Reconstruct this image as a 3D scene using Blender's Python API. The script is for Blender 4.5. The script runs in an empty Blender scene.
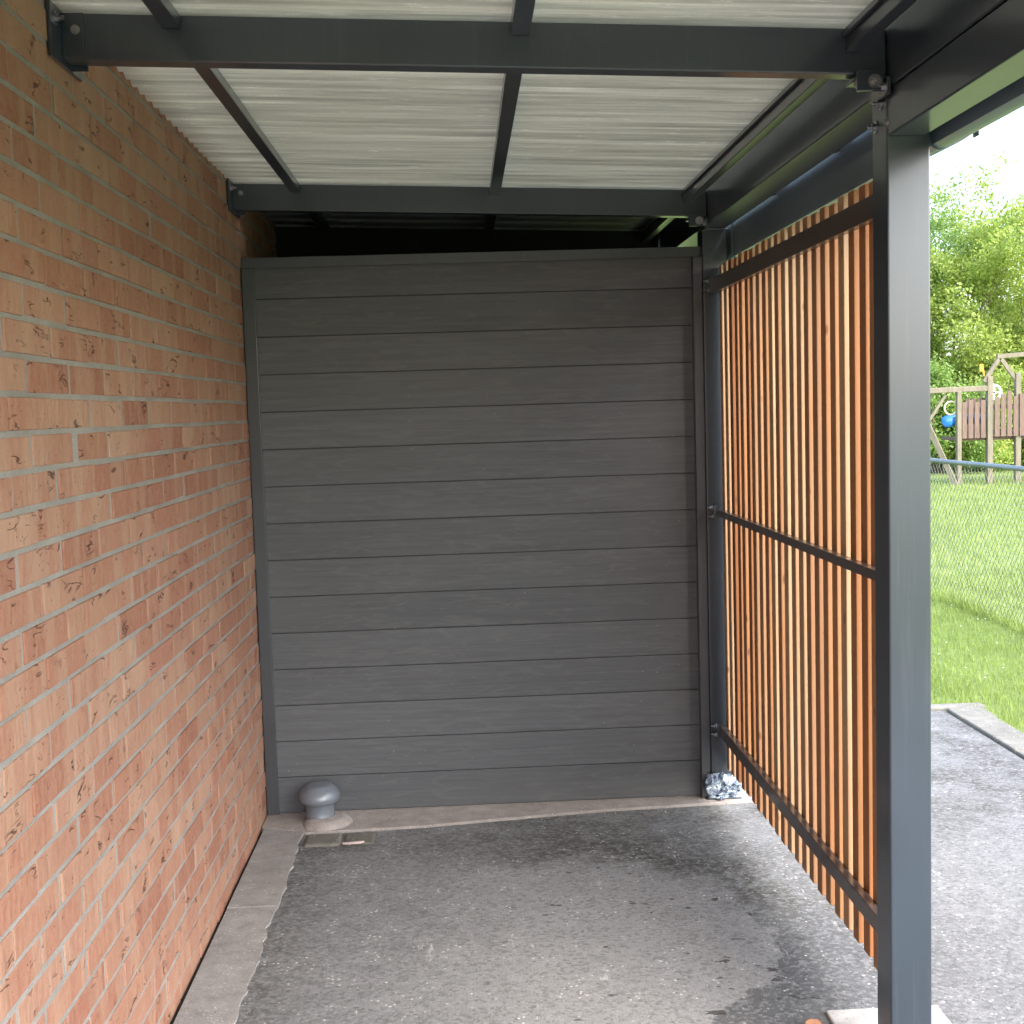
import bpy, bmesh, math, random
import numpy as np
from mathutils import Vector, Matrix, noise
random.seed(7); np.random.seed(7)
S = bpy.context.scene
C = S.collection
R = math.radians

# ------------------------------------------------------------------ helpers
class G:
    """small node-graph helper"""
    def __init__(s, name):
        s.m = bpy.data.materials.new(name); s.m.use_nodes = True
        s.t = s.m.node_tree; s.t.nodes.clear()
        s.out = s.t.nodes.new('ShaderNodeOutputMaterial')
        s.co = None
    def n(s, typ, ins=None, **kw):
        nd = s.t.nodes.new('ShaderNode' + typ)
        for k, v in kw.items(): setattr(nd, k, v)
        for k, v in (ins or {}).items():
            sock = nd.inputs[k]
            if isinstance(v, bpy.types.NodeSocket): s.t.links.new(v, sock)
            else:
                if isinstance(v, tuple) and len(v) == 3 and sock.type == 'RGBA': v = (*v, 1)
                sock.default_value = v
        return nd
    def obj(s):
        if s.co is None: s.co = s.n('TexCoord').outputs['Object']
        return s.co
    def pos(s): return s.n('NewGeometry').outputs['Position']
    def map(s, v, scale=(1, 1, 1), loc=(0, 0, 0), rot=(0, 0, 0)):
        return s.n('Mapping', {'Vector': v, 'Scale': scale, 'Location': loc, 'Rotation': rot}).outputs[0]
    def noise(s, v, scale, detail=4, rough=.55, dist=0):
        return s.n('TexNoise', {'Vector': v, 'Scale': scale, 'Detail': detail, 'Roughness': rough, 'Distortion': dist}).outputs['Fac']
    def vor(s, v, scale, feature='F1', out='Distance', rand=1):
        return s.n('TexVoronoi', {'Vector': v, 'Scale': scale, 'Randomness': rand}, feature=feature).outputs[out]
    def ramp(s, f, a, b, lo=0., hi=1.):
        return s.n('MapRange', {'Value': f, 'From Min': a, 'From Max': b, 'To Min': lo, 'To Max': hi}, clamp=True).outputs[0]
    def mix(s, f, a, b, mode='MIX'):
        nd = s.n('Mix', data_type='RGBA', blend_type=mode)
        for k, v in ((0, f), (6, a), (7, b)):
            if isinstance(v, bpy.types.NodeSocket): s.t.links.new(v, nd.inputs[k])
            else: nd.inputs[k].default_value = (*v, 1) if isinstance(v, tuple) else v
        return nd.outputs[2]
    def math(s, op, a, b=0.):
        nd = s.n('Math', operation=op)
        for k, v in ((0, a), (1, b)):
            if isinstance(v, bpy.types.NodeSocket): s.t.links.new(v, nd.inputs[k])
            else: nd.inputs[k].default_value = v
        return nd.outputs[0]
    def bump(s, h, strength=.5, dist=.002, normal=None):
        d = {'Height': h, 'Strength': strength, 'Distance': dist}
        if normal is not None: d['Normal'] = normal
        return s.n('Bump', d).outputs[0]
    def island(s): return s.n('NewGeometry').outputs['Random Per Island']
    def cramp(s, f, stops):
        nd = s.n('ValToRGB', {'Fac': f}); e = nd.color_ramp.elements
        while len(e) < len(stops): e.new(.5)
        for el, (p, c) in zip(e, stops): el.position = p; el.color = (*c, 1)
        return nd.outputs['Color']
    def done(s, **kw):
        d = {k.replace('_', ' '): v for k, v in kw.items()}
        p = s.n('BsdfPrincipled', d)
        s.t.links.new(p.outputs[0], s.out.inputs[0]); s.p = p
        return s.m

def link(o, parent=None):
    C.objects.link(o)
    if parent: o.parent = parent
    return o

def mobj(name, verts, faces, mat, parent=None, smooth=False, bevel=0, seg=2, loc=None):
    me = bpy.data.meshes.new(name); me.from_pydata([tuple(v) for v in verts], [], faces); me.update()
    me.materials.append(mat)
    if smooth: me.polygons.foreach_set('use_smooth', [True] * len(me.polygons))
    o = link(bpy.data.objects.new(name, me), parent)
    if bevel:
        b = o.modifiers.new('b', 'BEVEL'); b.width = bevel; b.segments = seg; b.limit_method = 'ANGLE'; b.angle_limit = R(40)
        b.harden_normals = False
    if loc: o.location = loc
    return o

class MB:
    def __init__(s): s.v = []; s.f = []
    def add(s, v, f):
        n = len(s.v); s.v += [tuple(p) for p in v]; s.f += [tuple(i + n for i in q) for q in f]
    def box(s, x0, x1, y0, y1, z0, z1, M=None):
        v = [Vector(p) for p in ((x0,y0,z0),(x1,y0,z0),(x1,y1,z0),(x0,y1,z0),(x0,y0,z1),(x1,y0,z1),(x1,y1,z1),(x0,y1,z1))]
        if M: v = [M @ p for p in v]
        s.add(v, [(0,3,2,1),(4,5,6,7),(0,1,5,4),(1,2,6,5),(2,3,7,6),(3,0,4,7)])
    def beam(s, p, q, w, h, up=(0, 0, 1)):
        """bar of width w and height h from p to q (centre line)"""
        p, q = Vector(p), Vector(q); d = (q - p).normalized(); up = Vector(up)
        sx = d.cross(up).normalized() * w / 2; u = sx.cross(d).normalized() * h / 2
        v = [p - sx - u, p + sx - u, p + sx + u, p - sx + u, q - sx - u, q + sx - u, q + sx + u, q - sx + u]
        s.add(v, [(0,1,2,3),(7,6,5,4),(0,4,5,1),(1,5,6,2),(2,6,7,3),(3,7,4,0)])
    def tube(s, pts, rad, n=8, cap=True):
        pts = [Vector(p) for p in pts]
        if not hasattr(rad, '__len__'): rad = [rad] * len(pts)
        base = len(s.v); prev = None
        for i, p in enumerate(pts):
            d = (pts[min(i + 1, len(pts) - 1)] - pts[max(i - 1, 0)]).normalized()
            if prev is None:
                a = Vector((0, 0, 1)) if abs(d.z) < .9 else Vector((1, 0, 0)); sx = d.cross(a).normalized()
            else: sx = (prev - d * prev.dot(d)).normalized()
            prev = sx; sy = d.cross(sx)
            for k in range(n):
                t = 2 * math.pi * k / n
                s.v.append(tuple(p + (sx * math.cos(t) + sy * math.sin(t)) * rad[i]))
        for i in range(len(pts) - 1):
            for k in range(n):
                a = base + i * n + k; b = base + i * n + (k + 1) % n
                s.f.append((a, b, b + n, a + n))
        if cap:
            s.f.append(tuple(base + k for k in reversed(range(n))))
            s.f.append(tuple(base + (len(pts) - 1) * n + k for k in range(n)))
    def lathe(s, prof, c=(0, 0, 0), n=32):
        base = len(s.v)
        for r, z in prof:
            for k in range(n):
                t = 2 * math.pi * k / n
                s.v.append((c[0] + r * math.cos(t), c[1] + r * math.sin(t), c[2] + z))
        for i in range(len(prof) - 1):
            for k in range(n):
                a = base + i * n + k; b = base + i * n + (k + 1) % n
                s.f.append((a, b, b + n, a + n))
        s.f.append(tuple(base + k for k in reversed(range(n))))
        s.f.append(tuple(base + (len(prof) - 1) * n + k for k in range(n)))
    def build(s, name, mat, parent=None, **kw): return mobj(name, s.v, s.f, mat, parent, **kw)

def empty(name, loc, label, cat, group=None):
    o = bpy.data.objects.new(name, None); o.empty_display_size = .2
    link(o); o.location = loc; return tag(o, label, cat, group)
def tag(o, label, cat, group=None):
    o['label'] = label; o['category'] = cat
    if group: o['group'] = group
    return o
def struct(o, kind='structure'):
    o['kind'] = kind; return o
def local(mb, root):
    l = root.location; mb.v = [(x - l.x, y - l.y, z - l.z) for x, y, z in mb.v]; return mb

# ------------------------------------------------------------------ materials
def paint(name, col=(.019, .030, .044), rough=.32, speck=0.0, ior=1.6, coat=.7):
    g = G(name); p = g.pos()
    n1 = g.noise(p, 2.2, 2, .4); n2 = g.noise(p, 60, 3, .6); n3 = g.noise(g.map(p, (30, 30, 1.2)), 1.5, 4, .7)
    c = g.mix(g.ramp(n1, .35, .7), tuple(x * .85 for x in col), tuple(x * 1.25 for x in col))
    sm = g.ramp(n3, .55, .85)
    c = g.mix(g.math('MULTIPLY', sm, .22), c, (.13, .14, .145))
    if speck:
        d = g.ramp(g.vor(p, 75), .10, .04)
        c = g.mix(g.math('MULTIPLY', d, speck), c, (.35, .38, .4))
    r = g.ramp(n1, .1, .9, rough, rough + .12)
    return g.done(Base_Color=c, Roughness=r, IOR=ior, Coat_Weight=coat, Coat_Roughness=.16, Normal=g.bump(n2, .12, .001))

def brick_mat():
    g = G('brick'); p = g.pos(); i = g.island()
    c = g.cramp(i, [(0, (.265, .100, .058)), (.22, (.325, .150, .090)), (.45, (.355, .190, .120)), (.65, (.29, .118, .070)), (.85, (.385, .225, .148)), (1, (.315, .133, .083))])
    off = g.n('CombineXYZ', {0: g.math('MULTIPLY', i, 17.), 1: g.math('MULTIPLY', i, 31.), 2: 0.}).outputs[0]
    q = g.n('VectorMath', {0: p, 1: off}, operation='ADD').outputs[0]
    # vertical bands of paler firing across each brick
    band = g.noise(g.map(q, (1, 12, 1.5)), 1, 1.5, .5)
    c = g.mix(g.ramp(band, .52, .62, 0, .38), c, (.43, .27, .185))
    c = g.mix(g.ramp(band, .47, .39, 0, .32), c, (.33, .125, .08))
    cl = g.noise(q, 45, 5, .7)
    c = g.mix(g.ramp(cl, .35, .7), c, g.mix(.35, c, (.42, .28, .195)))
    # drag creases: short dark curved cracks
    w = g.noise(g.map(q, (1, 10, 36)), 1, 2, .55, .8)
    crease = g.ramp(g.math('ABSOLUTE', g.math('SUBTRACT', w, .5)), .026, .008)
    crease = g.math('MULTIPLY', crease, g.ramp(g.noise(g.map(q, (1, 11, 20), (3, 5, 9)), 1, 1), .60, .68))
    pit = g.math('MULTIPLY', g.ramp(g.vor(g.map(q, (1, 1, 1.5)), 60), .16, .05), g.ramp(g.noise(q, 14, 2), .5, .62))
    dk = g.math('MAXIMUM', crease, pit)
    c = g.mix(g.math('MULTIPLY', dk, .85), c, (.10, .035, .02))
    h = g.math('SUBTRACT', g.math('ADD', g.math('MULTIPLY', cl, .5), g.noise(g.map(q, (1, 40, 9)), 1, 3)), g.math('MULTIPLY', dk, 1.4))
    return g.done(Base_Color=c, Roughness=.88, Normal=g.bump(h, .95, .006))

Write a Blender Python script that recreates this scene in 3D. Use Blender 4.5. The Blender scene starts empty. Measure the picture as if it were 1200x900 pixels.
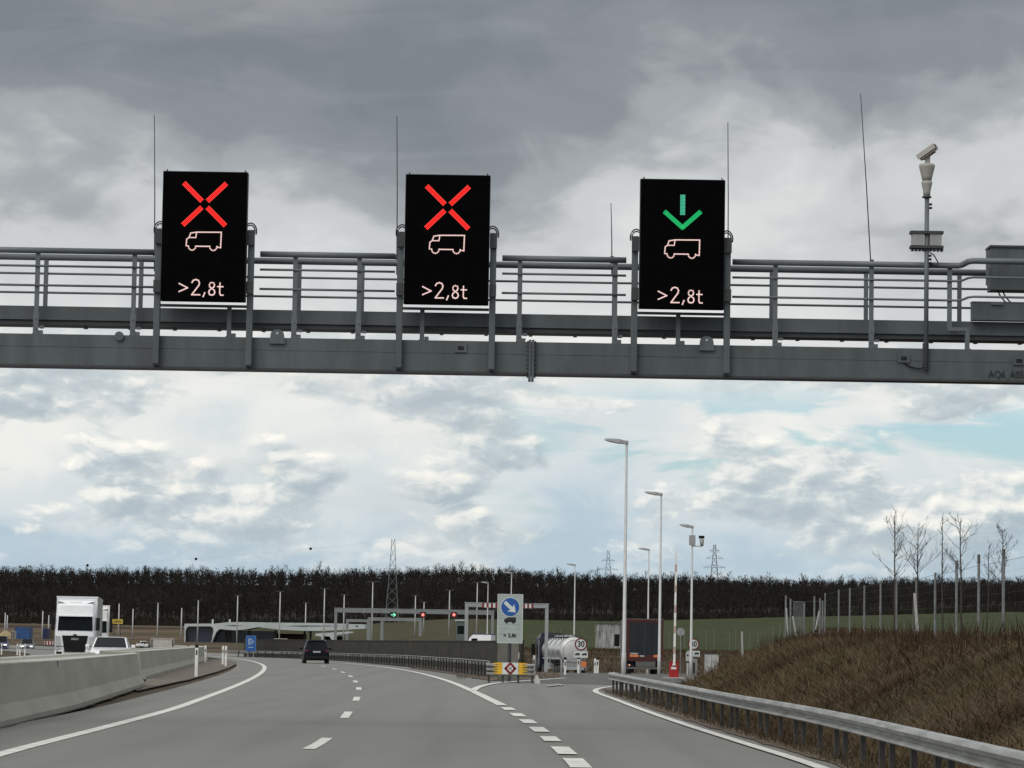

__Directions for this task__
Stop after the line containing "R = math.radians": copy the records exactly from the first line up to there, leaving pictures out.

__Reply to the exercise__
Reconstruct this image as a 3D scene using Blender's Python API. The script is for Blender 4.5. The script runs in an empty Blender scene.
import bpy, bmesh, math, random
import numpy as np
from mathutils import Vector, Matrix, noise
random.seed(7); np.random.seed(7)
S = bpy.context.scene
C = S.collection
R = math.radians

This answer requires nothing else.